7) The ever popular "human interest" profile, apparently meant to convince us that if the composer is likable, hating the music is somehow petty.

While potentially interesting, none of those approaches gets to the heart of the matter. I would venture that the real issue at hand is not the music itself and that therefore no stylistic discussion -- no matter how intellectually probing or unabashedly populist -- will address the underlying subject: the position of art in contemporary society. Now, talking about art is almost as hard as talking about music (which is essentially impossible). But we can't address either the reasons that composers are drawn to writing this type of music or the reasons that audiences reject contemporary works (or are totally indifferent to them) without confronting the A-word head-on.

By focusing on the blame game -- is it the fault of the composers or the audiences? -- we ignore a fundamental difference between what composers think they're offering and what audiences think they're getting, or think they should be getting. Traditionally, most composers have held a deeply felt, almost religious belief in "Art." I know I do. This is what leads us to the profession despite the unpleasantly poor hourly wage it brings most of us.

We believe that if through determination, hard work and talent, we are able to make truly great works of art, sooner or later people will grapple with these works, come to see their value, and develop the sense of awe we feel in the presence of true masterpieces.

This is not to say many composers are certain that they themselves are writing masterpieces. The belief has more to do with the possibility of masterpieces and a confidence that such works will inevitably, even if belatedly, be recognized. Ultimately, we share what some may view as an embarrassingly corny and idealistic view of art: We believe it enriches the world, whether or not the world knows or cares. This belief depends on the idea of intrinsic value.

Faith in the value of art depends on a second, less obvious, premise, just as most religions' beliefs in a divine creator are predicated on a belief in an immaterial human soul. To believe in art, one has to believe in abstract criteria of worth or value. This notion, which is profoundly out of fashion today, has formed the underpinning of artistic endeavor in the West for a long time.

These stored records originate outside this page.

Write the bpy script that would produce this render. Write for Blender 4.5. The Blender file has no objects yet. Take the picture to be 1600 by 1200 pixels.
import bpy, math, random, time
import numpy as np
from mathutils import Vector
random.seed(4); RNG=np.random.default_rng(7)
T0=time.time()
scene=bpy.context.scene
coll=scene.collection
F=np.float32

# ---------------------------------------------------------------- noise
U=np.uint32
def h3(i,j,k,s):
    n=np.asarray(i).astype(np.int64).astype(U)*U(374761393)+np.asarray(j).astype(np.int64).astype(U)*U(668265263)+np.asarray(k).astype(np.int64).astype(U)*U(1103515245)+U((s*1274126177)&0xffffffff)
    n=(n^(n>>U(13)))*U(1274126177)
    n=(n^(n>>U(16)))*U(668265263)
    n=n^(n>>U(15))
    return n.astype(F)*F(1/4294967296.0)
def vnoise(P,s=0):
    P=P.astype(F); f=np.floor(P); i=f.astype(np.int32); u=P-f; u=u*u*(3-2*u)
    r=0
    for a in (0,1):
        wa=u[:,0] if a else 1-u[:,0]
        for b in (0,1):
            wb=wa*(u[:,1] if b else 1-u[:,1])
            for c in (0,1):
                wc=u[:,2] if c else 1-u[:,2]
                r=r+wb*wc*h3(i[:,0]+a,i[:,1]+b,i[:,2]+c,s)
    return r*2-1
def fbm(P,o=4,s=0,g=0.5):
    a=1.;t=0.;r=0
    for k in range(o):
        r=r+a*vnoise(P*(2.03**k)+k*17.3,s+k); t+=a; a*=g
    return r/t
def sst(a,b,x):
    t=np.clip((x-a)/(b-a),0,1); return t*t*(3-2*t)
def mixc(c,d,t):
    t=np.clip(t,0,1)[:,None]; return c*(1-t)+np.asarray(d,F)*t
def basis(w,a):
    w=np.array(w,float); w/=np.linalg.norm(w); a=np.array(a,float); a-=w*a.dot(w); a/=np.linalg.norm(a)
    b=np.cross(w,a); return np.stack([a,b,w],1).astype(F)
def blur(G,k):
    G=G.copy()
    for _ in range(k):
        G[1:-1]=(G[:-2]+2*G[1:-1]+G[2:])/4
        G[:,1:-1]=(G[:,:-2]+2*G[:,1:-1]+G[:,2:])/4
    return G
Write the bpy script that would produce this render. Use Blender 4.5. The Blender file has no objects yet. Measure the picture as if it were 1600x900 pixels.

Here's what I mean: A great work is still great even if fashion or society or the cultural institutions of the time reject it entirely. There are essential qualities in the form, shape, phrasing, ideas and a million other harder-to-isolate elements of the piece that, when combined, will ultimately determine the worth of the art object -- its greatness or lack thereof.

Franz Kafka died virtually unknown, a total failure. But he was a great writer even before his work was discovered by posterity. A Rembrandt hanging in the forest would still be great, even if no one ever got to see it. Partisans in the "culture wars" of the 1980s and early '90s tried to attack these notions, but that battle mixed up the issue of what should be in the canon of great art with the question of whether there should be a canon at all.